George Douglas Brewerton

brewerton

 

George Douglas Brewerton (1827-1901) Rocky coast with rainbow pastel 24 x 36″ I believe that it is in a quite unusual original frame, original glass. Incredibly finely drawn. Signed on a rock in the foreground. p.o.r. Note: this is a horrible photograph. I will reshoot it at my earliest opportunity.

Born in Newport, Rhode Island, George Brewerton was a sketch artist, journalist, pastor, author, and army officer.  As an early sketch artist, he was in California in 1847 and 1848 during the Mexican/American War.  However, he became best known as a painter of western landscapes in oil and pastel.

He was born in Newport, Rhode Island and raised throughout the Northeast as the family followed his father who was a Brigadier General and who from 1845 to 1852, was superintendent of the U.S. Military Academy at West Point.  During this time, young Brewerton studied with Robert Weir, who was then the drawing master at West Point.  He also trained for a military career at West Point, and in 1846 sailed to California as a volunteer with the army when war with Mexico was imminent.  They arrived in San Francisco Bay during March/April, 1847. Shortly after he went to Vera Cruz, Mexico.

In 1848, he was ordered to Los Angeles, where he met Kit Carson, and the two left for Independence, Missouri traveling overland through Arizona and New Mexico where Brewerton became ill and had to stay behind while Carson completed the trip. Subsequent assignments for Brewerton included Fort McIntosh, near Laredo, Texas and Ringgold Barracks near Rio Grande City.

In 1852, Brewerton resigned from the army and returned to journalism, becoming a special correspondent for the The New York Times.  His accounts of his trip with Carson appeared there and in Harper’s Monthly and the New York Herald.  In 1853, Brewerton wrote an article about his experiences on this stay in Taos published in Harper’s magazine.  Brewerton was a Yankee Protestant, and his attitudes reflected the anti-Mexican attitudes prevalent after the Mexican War.  He wrote of Taos: “its inhabitants exhibit all the indolent, lounging characteristics of the lower order of Mexicans, the utter want both of moral and mental culture” (Samuels 65).
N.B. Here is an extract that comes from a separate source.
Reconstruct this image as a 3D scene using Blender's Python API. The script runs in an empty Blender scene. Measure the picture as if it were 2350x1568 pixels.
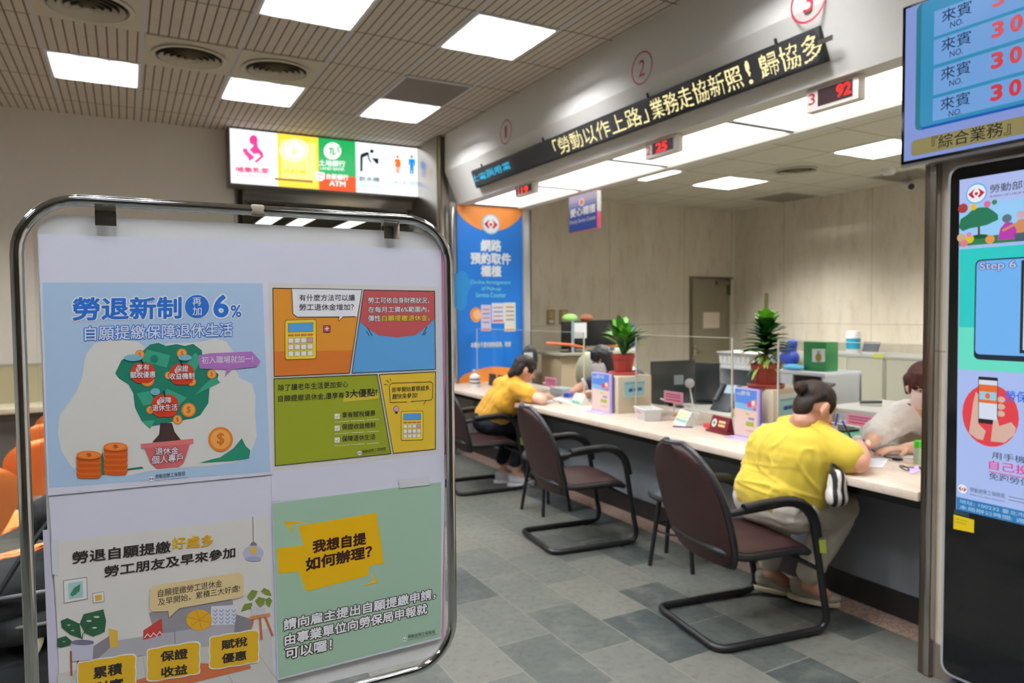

In 1854, he went to Kansas to report on events that subsequently led to the Civil War and read law in the office of a lawyer and was admitted to the Kansas Bar.  Shortly after he moved to New York and exhibited his views and paintings at the National Academy of Design.  His exhibited works indicate he traveled and painted widely from California to the Tropics including the Adirondack, Catskill, and White mountains and along the New England coast to Maine and the Bay of Fundy as well as to Ireland.

By 1858, he was helping his father fortify forts in South Carolina. 

During the Civil War, manuals illustrated and written by Brewerton were used widely for the instruction of recruits, and he served on the staff of a militia unit. During 1866-67, he was pastor of a Baptist Church in Annville, Pennsylvania, and then he settled in Brooklyn where he wrote books and poetry and illustrated books including History of Washington by Julian Hawthorne.  He spent much time in Newport painting marines and landscapes and continued to travel in the New Mexico, Arizona, and California.

He died in Fordham, New York in 1901.